They crossed the Atlantic to flee starvation and religious persecution.  What they found when they got to this country was more heartbreak.  “Help Wanted” read the signs.  “No Irish need apply”.

The struggles of the Irish immigrants were documented in a traveling exhibit from the Irish-American Heritage Museum in Albany, N.Y.

Included in the exhibit was information about the British occupation of Ireland, the persecution of the Roman Catholic Church, the potato famine, and the experiences  immigrants in the United States with discrimination.

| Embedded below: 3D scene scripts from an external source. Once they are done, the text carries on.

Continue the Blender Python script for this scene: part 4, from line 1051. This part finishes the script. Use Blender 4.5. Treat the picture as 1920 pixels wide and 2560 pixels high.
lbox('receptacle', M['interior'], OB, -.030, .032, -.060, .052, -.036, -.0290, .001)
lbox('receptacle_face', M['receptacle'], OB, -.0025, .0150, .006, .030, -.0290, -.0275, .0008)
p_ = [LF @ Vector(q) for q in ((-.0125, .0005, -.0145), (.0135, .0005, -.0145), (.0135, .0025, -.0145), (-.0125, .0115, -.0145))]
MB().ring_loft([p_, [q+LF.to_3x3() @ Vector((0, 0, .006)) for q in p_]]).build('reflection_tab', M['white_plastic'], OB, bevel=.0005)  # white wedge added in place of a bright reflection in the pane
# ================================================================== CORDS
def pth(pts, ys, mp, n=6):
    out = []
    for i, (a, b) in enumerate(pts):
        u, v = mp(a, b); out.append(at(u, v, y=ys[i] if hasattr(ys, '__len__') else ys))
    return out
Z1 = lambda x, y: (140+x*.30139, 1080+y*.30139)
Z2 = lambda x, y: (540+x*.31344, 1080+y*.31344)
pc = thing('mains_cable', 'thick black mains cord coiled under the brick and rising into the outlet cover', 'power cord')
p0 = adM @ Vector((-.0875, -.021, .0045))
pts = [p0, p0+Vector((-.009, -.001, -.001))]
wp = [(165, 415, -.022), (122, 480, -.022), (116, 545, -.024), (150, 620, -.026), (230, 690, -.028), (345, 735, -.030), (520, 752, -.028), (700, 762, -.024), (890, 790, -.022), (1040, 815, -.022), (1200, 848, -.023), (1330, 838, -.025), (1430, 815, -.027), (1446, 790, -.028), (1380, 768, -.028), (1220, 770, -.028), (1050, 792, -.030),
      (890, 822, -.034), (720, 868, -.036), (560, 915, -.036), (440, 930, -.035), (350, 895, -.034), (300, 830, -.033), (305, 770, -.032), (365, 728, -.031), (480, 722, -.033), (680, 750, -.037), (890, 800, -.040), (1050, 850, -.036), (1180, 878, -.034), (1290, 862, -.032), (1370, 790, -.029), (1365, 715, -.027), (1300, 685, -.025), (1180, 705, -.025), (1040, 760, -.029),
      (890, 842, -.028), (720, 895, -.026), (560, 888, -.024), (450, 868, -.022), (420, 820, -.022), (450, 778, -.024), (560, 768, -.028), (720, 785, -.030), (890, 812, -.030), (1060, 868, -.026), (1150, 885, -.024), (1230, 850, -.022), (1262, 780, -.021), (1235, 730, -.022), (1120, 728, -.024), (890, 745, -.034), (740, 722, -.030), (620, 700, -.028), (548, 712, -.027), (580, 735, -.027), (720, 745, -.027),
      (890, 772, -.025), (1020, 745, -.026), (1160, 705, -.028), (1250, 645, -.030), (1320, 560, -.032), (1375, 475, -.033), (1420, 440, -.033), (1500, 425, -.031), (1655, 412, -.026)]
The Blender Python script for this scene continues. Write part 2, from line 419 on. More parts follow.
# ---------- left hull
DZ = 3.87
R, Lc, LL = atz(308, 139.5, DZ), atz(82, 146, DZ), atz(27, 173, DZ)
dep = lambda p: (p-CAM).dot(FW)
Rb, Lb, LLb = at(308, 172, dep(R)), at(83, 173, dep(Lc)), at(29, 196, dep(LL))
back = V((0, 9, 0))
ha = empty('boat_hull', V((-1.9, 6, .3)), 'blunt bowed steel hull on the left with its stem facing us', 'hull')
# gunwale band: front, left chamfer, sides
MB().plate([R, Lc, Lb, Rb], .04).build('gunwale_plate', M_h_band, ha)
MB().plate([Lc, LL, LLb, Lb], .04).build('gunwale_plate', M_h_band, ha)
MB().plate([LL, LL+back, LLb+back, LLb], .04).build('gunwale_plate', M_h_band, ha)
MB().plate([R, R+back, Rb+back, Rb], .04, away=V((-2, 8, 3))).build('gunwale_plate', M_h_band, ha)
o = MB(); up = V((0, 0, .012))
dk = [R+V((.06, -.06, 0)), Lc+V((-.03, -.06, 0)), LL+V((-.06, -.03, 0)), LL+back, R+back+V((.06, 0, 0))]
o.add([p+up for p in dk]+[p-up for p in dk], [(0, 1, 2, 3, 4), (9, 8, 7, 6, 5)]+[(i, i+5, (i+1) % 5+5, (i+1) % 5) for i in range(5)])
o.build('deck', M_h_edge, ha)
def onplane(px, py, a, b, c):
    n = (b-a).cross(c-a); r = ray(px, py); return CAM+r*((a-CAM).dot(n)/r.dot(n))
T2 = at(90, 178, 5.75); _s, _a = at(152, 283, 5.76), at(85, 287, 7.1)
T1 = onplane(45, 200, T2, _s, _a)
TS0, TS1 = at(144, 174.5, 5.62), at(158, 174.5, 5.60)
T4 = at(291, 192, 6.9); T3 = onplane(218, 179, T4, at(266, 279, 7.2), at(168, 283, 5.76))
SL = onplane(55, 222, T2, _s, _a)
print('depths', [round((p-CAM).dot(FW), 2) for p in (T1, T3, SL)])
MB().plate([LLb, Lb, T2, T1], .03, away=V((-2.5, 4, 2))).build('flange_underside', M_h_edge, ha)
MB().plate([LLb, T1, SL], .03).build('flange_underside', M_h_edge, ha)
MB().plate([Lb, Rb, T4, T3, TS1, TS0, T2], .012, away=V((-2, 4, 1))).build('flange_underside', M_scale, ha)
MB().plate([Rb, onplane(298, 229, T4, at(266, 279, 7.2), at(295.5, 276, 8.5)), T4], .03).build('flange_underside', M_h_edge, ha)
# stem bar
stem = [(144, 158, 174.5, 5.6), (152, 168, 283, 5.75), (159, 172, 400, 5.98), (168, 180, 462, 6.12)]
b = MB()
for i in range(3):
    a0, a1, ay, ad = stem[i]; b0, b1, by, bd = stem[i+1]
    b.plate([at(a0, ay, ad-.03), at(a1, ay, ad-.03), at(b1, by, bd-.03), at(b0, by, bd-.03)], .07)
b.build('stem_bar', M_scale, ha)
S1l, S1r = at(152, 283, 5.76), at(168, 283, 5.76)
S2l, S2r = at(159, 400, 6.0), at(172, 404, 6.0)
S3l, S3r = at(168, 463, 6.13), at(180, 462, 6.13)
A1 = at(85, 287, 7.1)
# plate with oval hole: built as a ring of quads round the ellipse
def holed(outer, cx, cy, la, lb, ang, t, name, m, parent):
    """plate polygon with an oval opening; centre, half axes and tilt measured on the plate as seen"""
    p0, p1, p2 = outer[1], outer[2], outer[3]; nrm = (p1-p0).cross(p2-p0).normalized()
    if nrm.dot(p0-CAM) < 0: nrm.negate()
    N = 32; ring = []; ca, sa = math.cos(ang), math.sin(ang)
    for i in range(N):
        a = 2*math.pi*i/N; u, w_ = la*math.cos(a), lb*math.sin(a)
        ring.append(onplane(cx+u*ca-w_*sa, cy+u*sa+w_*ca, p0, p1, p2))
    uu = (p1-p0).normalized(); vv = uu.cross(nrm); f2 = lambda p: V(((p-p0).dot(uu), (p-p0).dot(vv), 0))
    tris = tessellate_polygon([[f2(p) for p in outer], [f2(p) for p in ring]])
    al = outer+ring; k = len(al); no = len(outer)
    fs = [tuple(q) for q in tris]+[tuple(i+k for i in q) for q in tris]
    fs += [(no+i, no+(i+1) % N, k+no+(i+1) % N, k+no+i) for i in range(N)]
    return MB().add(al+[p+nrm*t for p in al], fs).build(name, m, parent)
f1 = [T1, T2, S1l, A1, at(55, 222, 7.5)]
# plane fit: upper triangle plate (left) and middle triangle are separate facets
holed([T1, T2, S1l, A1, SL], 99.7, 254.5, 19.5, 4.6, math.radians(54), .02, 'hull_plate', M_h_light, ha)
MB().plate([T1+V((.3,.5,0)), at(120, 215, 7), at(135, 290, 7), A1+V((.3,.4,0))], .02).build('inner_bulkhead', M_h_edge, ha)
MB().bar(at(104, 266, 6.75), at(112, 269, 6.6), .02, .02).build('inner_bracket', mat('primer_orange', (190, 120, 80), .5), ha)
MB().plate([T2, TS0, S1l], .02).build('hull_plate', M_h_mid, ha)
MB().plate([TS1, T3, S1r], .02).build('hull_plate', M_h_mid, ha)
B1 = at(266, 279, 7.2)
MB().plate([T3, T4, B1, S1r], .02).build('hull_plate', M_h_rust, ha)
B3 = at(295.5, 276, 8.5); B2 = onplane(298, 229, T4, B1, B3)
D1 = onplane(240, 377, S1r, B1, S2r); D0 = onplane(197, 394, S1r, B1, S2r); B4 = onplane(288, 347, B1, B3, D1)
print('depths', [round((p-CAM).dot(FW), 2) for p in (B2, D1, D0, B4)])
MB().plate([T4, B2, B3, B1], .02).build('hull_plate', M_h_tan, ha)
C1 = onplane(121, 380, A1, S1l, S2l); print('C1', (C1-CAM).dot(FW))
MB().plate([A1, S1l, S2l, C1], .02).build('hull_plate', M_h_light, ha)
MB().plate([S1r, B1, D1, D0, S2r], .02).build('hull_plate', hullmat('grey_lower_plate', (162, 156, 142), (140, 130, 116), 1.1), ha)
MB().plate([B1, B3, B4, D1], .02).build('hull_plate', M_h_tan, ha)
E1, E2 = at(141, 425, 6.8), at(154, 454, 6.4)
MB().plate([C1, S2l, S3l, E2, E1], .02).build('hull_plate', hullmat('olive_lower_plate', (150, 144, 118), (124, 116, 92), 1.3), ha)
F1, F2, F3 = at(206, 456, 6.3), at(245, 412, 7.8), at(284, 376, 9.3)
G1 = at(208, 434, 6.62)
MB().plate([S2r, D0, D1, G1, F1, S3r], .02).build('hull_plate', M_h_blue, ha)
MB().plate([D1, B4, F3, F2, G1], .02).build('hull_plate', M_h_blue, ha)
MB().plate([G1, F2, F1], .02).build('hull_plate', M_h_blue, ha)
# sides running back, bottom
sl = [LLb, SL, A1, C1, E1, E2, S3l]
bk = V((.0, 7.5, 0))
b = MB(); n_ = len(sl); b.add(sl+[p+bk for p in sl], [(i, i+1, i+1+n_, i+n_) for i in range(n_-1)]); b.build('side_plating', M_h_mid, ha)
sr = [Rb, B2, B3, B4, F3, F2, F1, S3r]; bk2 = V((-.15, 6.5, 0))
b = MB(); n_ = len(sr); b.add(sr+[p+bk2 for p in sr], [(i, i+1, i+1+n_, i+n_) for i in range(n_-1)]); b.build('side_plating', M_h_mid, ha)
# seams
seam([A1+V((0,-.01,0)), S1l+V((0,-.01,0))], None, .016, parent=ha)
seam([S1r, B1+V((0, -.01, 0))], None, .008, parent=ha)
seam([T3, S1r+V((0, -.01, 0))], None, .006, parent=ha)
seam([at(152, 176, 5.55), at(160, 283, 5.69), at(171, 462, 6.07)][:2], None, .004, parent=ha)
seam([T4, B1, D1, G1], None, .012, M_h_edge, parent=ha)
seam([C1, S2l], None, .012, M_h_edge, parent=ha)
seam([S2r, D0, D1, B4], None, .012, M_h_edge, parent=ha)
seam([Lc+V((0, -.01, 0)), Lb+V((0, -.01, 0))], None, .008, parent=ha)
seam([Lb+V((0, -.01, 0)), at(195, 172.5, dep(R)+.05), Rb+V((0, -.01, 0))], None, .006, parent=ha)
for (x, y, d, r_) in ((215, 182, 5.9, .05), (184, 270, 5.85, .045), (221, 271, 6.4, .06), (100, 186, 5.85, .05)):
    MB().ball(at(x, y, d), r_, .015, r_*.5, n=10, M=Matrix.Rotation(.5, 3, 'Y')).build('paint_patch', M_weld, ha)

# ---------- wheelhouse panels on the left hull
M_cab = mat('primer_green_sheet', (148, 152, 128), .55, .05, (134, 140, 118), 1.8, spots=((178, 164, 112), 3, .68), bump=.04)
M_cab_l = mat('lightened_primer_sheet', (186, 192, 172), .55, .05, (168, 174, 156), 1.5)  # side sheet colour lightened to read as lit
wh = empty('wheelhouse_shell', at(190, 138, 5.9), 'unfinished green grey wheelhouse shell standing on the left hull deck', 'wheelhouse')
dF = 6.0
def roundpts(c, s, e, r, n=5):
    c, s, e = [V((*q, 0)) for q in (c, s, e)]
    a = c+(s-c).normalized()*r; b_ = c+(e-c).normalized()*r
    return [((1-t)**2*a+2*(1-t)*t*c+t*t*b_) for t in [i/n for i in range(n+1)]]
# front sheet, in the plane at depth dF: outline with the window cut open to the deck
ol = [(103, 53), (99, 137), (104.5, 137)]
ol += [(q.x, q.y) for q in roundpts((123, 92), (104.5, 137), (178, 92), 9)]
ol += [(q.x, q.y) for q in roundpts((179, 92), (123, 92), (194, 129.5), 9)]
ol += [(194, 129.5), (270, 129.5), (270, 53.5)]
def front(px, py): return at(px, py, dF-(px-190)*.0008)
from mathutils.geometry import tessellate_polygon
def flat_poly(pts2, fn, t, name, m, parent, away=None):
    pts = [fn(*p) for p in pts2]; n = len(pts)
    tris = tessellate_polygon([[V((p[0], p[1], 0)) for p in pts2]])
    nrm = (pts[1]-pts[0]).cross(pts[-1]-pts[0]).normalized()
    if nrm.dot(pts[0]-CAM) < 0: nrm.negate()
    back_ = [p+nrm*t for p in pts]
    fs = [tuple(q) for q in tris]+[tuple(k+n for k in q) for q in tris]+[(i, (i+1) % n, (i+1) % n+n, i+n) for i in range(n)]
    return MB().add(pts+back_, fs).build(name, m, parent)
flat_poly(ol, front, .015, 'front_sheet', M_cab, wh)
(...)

There were many parallels with the Jewish American immigrant experience.  Like the Hebrews in Ancient Israel who were forced by the Syrian Greek government to hide in caves in order to pray or teach religion to their children, Irish Catholics created the Ancient Order of Hibernians to secretly teach the catechism to their children during the British occupation.  Like Jews, Irish fled to America to find a better life for themselves. 

There were also differences between the two experiences.  In Irish families, the first member to emigrate was often a single woman who could find work as a domestic and eventually save enough money to bring other family members over.  Jewish men in Czarist Russia were conscripted for military service and taken far into the interior of Russia in order to be “Russified”.  They were punished and sometimes tortured for practicing their religion, speaking Yiddish, or refusing to eat non-kosher food.  Thus the first Jews to flee to America were generally men. 

Part of the mission of Hatikvah Holocaust Education Center is to teach about prejudice.  This exhibit showed how another group suffered from discrimination.